Saskijevic claims that this real estate belongs to the stockholders of the Srpska banka, registered in the USA. He said, however, that they were not interested in the money. "Our property was robbed in the most shameful way. It was seized by Pavelic, and Tudjman's regime used the law on the restoration of only that property seized after 1945 to make sure that it is never restored to us. We are interested only in honour, and that will be defended if the words Srpska banka are written in Cyrillic on the bank's building in Jurisiceva street."

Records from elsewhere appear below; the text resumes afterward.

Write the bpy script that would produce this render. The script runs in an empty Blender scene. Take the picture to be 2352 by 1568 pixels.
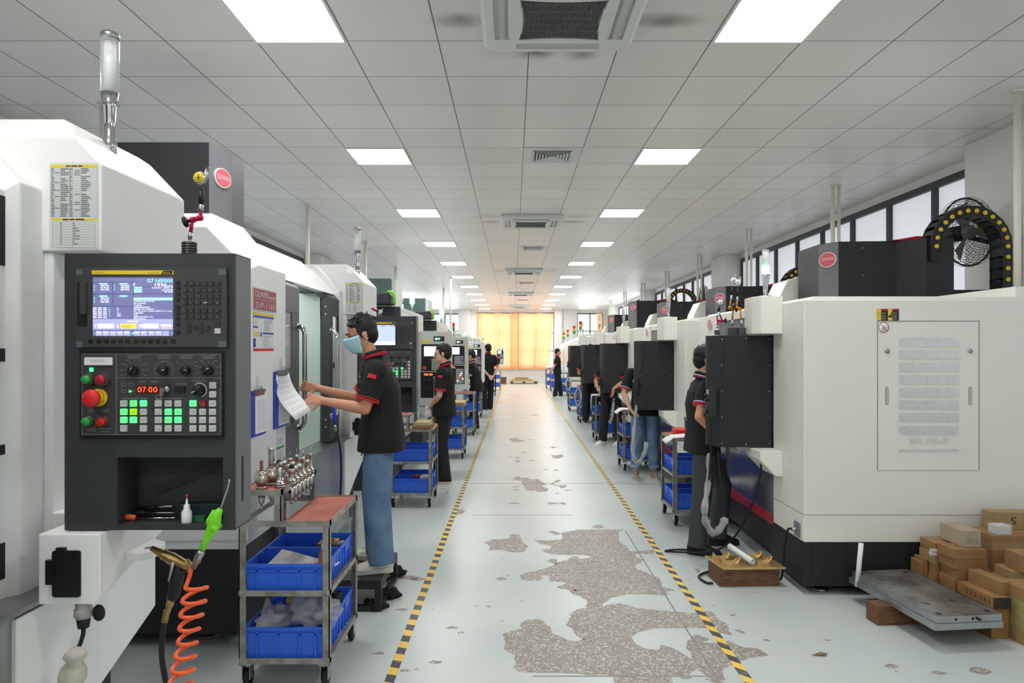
# A machine shop: two rows of machining centres along a painted aisle.
EXPOSURE = 1.1
import bpy, bmesh, math, random
from mathutils import Vector, Matrix, Quaternion
from math import sin, cos, pi, radians, sqrt, atan2
random.seed(7)
SC = bpy.context.scene
COL = SC.collection
CAM_H = 1.65
F_PX = 1590.0
CX, CY = 1178.0, 803.0

def W(px, py, Y):
    """a point of the photograph at depth Y (metres along the aisle)"""
    return Vector(((px - CX) * Y / F_PX, Y, CAM_H - (py - CY) * Y / F_PX))
def FL(px, py, z=0.0):
    """a point of the photograph lying at height z"""
    Y = F_PX * (CAM_H - z) / (py - CY)
    return Vector(((px - CX) * Y / F_PX, Y, z))

# ------------------------------------------------------------------ objects
TOPLOC = {}
def thing(name, label, cat, loc=(0, 0, 0), group=None, kind=None):
    o = bpy.data.objects.new(name, None)
    o.empty_display_size = 0.05
    COL.objects.link(o)
    o.location = loc
    tag(o, label, cat, group, kind)
    return o
def tag(o, label=None, cat=None, group=None, kind=None):
    if label: o['label'] = label
    if cat: o['category'] = cat
    if group: o['group'] = group
    if kind: o['kind'] = kind
    return o
def struct(o):
    o['kind'] = 'structure'
    return o
def topof(o):
    while o.parent: o = o.parent
    return o
def children(o):
    return list(o.children)
def dup(root, delta, label=None, group=None):
    def cp(o, par):
        c = o.copy(); COL.objects.link(c)
        c.parent = par
        for ch in o.children: cp(ch, c)
        return c
    r = cp(root, None)
    r.location = Vector(root.location) + Vector(delta)
    if label: r['label'] = label
    if group: r['group'] = group
    return r

_text_cache = {}
def text_mesh(s, font_bold=False):
    if s in _text_cache: return _text_cache[s]
    cu = bpy.data.curves.new('lettering_source', 'FONT')
    cu.body = s; cu.size = 1.0; cu.resolution_u = 3
    cu.align_x = 'LEFT'
    ob = bpy.data.objects.new('lettering_source', cu)
    COL.objects.link(ob)
    dg = bpy.context.evaluated_depsgraph_get()
    me = bpy.data.meshes.new_from_object(ob.evaluated_get(dg))
    vs = [Vector(v.co) for v in me.vertices]
    fs = [tuple(p.vertices) for p in me.polygons]
    bpy.data.meshes.remove(me)
    bpy.data.objects.remove(ob); bpy.data.curves.remove(cu)
    if vs:
        x0 = min(v.x for v in vs); x1 = max(v.x for v in vs)
        y0 = min(v.y for v in vs); y1 = max(v.y for v in vs)
    else: x0 = x1 = y0 = y1 = 0
    _text_cache[s] = (vs, fs, x0, x1, y0, y1)
    return _text_cache[s]

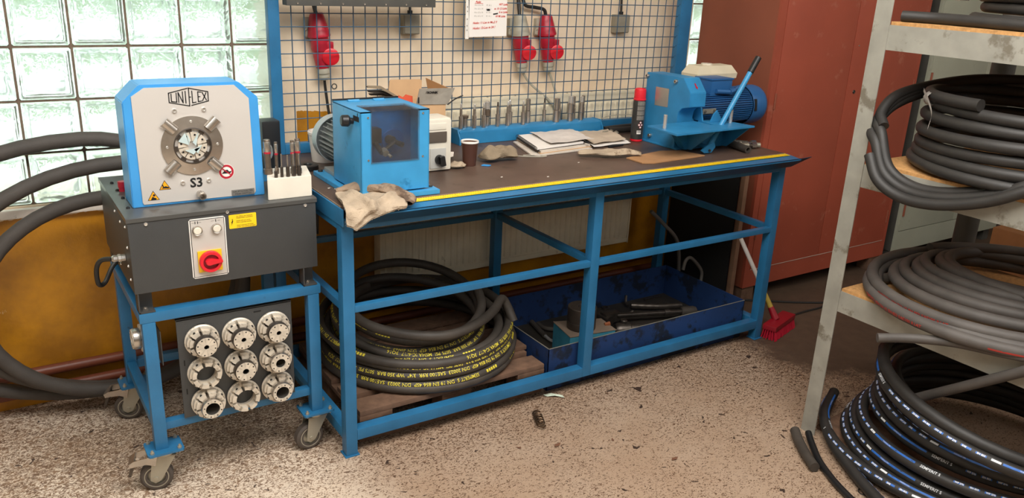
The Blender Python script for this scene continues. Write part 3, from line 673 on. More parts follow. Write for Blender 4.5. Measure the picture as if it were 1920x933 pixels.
rows = [(0.547, 0.416, 's', 'top left die of the nine on the trolley panel'), (0.547, 0.541, 's', 'top middle die of the nine on the trolley panel'), (0.547, 0.664, 's', 'top right die of the nine on the trolley panel'),
        (0.427, 0.416, 'o', 'empty open ring at the left of the middle row of dies'), (0.425, 0.541, 'm', 'centre die of the nine on the trolley panel'), (0.428, 0.665, 'b', 'right die of the middle row with a wide bore'),
        (0.309, 0.420, 'B', 'bottom left die with a wide threaded bore'), (0.303, 0.543, 'o', 'empty open ring at the middle of the bottom row'), (0.309, 0.667, 'B', 'bottom right die with a wide threaded bore')]
seen = set()
for z, x, k, lab in rows:
    if k in seen: d_ = dup(proto[k], (x, -0.535, z), 0, lab)
    else: d_ = proto[k]; seen.add(k); d_.location = (x, -0.535, z); d_['label'] = lab
    d_.rotation_euler = (radians(0), 0, 0)
d_ = dup(proto['b'], (0.285, -0.40, 0.535), -pi/2, 'die hanging on the left side of the trolley behind the front leg')
build('side_tool_panel', MB().box(0.2855, 0.2885, -0.528, -0.335, 0.475, 0.60), black_coat, tr)

# ------------------------------------------------------------------ hose crimping machine
cm = thing('crimping_machine', 'hose crimping machine with silver front on a charcoal housing', 'machine', (0.53, -0.27, 0.68))
X0, X1, YF, YB, Z0, Z1 = 0.221, 0.836, -0.545, 0.03, 0.752, 1.010
hs = build('housing', MB().box(X0, X1, YF, YB, Z0, Z1-0.008, 0.002), black_coat, cm)
build('lid', MB().prism([(YF-0.003, Z1-0.016), (YF-0.003, Z1-0.003), (YF+0.004, Z1), (YB, Z1), (YB, Z1-0.016)], 'x', X0-0.004, X1+0.004), mat('dark_grey_lid', '#575857', 0.3, metal=0.4, var=0.04), cm)
def scr(p, axis=AX, r=0.0065, h=0.0035, m=steel_light, parent=cm, name='screw'): return build(name, screw(MB(), p, axis, r, h), m, parent)
for p in ((0.275, YF, 0.985), (0.530, YF, 0.994), (0.798, YF, 0.986)): scr(p)
for z, y in ((0.97, -0.50), (0.90, -0.50), (0.83, -0.48), (0.96, -0.40), (0.97, -0.30), (0.78, -0.30), (0.79, -0.50)): scr((X0, y, z), (-1, 0, 0), 0.005, 0.003)
for x, y in ((0.244, -0.43), (0.250, -0.30), (0.249, -0.19), (0.248, -0.08)): scr((x, y, Z1), (0, 0, 1), 0.0065, 0.006, black, cm, 'lid_knob')
for x in (0.228, 0.782):
    br = build('foot_bracket', MB().box(x, x+0.05, YF+0.001, YF+0.05, 0.681, 0.687, 0.001).box(x, x+0.05, YF+0.046, YF+0.05, 0.681, 0.756).box(x, x+0.004, YF+0.001, YF+0.05, 0.681, 0.756), black_coat, cm)
    build('bolt', MB().cyl((x+0.022, YF+0.022, 0.687), (x+0.022, YF+0.022, 0.693), 0.009, 6).cyl((x+0.022, YF+0.022, 0.693), (x+0.022, YF+0.022, 0.696), 0.005, 10), steel, br)
    build('foot_bracket', MB().box(x, x+0.05, YB-0.05, YB, 0.681, 0.756, 0.001), black_coat, cm)
# head
HY = -0.440; HB = -0.300
head_poly = [(0.258, 1.010), (0.258, 1.354), (0.311, 1.407), (0.622, 1.407), (0.684, 1.354), (0.690, 1.010)]
build('head_housing', MB().prism(head_poly, 'y', HY, HB, 0.003), blue_head, cm)
build('front_plate', MB().prism([(0.292, 1.020), (0.289, 1.028), (0.286, 1.372), (0.326, 1.398), (0.606, 1.398), (0.652, 1.352), (0.658, 1.028), (0.652, 1.018)], 'y', HY-0.003, HY+0.001), plate_silver, cm)
FC = Vector((0.458, HY-0.003, 1.205))
build('mounting_ring', MB().lathe([(0.060, 0.0), (0.098, 0.0), (0.098, 0.004), (0.060, 0.009), (0.058, 0.006), (0.058, 0.0)], FC, AX, 64, closed=True), steel, cm)
build('bore_sleeve', MB().lathe([(0.060, 0.0), (0.061, 0.010), (0.057, 0.011), (0.056, -0.03), (0.060, -0.03)], FC, AX, 48), steel_dark, cm)
build('bore_back', MB().cyl(FC+Vector((0, 0.0005, 0)), FC+Vector((0, 0.0002, 0)), 0.0595, 40), black_m, cm)
dring = MB()
for k in range(8):
    a = 2*pi*k/8 + 0.15
    j = build('die_segment', MB().sector(tuple(FC), 'y', 0.016, 0.046, a+0.05, a+2*pi/8-0.05, 0.0015, 0.007, 5), white_coat, cm, sm=False)
    mm = a+pi/8; build('screw', MB().cyl(FC+Vector((0.037*cos(mm), -0.006, 0.037*sin(mm))), FC+Vector((0.037*cos(mm), -0.008, 0.037*sin(mm))), 0.0035, 8), black, j)
    build('die_gap', MB().sector(tuple(FC), 'y', 0.046, 0.057, a-0.16, a+0.16, 0.001, 0.0055, 2), steel_dark, cm, sm=False)
# crumpled foil flakes stuck on the die faces
for q, (a, b, c_) in enumerate([((-0.045, 0.018), (-0.012, 0.004), (-0.022, 0.045)), ((-0.012, 0.006), (-0.018, 0.046), (-0.008, 0.022)), ((0.0, 0.012), (0.020, 0.044), (0.010, 0.0)), ((-0.025, -0.014), (0.0, -0.028), (0.022, -0.006)), ((0.002, -0.012), (0.014, -0.026), (0.028, 0.002))]):
    pr = MB().prism([tuple(Vector(v)+Vector((FC.x, FC.z))) for v in (a, b, c_)] , 'y', FC.y-0.012, FC.y-0.009)
    build('foil_flake', pr, mat('pale_foil', '#cfe4e6', 0.25, metal=0.3), cm)
for a in range(8):
    t_ = a*pi/4 + pi/8*0; rr = 0.080
    scr(tuple(FC+Vector((rr*sin(t_)*1.0, -0.006, rr*cos(t_)))), r=0.0048, h=0.004)
for sx, sz, rot in ((-1, 1, 0), (1, 1, 0), (-1, -1, 0), (1, -1, 0)):
    d = Vector((sx, 0, sz)).normalized(); w = Vector((-d.z, 0, d.x)); g = MB(); rws = []
    for k in range(7):
        th = pi*(k/6); o_ = w*(0.017*cos(th)) + Vector((0, -0.012*sin(th)-0.006, 0))
        rws.append([FC + d*s_ + o_ for s_ in (0.074, 0.118)])
    g.quadstrip(rws)
    rws2 = [[p + Vector((0, 0.0025, 0)) for p in r_] for r_ in rws]; g.quadstrip(rws2)
    for i_ in range(6): g.add([rws[i_][1], rws[i_+1][1], rws2[i_+1][1], rws2[i_][1], rws[i_][0], rws[i_+1][0], rws2[i_+1][0], rws2[i_][0]], [(0, 1, 2, 3), (4, 5, 6, 7)])
    build('guide_lug', g, steel, cm)
for p in ((0.411, HY-0.003, 1.322), (0.503, HY-0.003, 1.322), (0.418, HY-0.003, 1.082), (0.502, HY-0.003, 1.082)): scr(p, r=0.0085, h=0.005)
build('spigot', MB().lathe([(0.011, 0), (0.012, 0.008), (0.0135, 0.009), (0.0135, 0.032), (0.0115, 0.036), (0.0085, 0.036), (0.0085, 0.012), (0, 0.012)], (0.470, HY-0.002, 1.040), (0.05, -1, -0.12), 24), steel, cm)
# UNIFLEX logo: letters that follow the hexagon
def logo(mb, org, w, h):
    """drawn strokes; u -1..1 across, v -1..1 of the local height"""
    def P(u, v): hh = 0.52 + 0.48*(1-abs(u)); return Vector((org[0] + u*w/2, org[1], org[2] + v*hh*h/2))
    def S(u0, v0, u1, v1, t=0.0016):
        a, b = P(u0, v0), P(u1, v1); d = (b-a).normalized(); n = Vector((-d.z, 0, d.x))*t; a -= d*t*0.8; b += d*t*0.8
        mb.add([a-n, b-n, b+n, a+n], [(0, 1, 2, 3)])
    o = 1.0
    S(-1, -1, -1, 1); S(-1, 1, -0.06, 1); S(-1, -1, 0.02, -1); S(0.02, -1, 0.02, -0.95)
    S(0.0, 1, 1, 1); S(1, 1, 1, -1); S(1, -1, 0.12, -1); S(0.02, 1, 0.02, -1)
    i = 0.72
    S(-0.88, i, -0.88, -i); S(-0.88, -i, -0.62, -i); S(-0.62, -i, -0.62, i)                       # U
    S(-0.52, -i, -0.52, i); S(-0.52, i, -0.30, -i); S(-0.30, -i, -0.30, i)                        # N
    S(-0.16, -i, -0.16, i)                                                                        # I
    S(0.02, 0, 0.10, 0)                                                                           # F bar
    S(0.18, i, 0.18, -i); S(0.18, -i, 0.36, -i)                                                   # L
    S(0.48, i, 0.48, -i); S(0.48, i, 0.64, i); S(0.48, 0, 0.58, 0); S(0.48, -i, 0.64, -i)          # E
    S(0.70, i, 0.90, -i); S(0.90, i, 0.70, -i)                                                    # X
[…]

Milorad Pupovac, the initiator of the idea to create a new Serbian bank, was unwilling to reveal the details of the new banking project, nor the people working on it. He would confirm only that the preparations were being led by himself and his associates, that a part of the future stockholders would be from abroad, but that he could say no more than what was published in the press some ten days ago. And it had been said then that Serbian institutions in Croatia had launched the establishment of their own commercial bank that would work on the economic revival of returnee areas. The formal exponents of the project are the Serbian National Council, the Privrednik Savings and Credit Cooperative (Stedno-kreditna zadruga Privrednik) and the Privrednik Serbian Economic Association (Srpsko gospodarsko drustvo Privrednik) in Croatia and it is based on the transformation of the existing savings and credit cooperative into the bank of the Serbian community in Croatia. The new bank of the Serbian community would be a development-oriented bank, and as such the first financial institution of that kind in Croatia since World War II.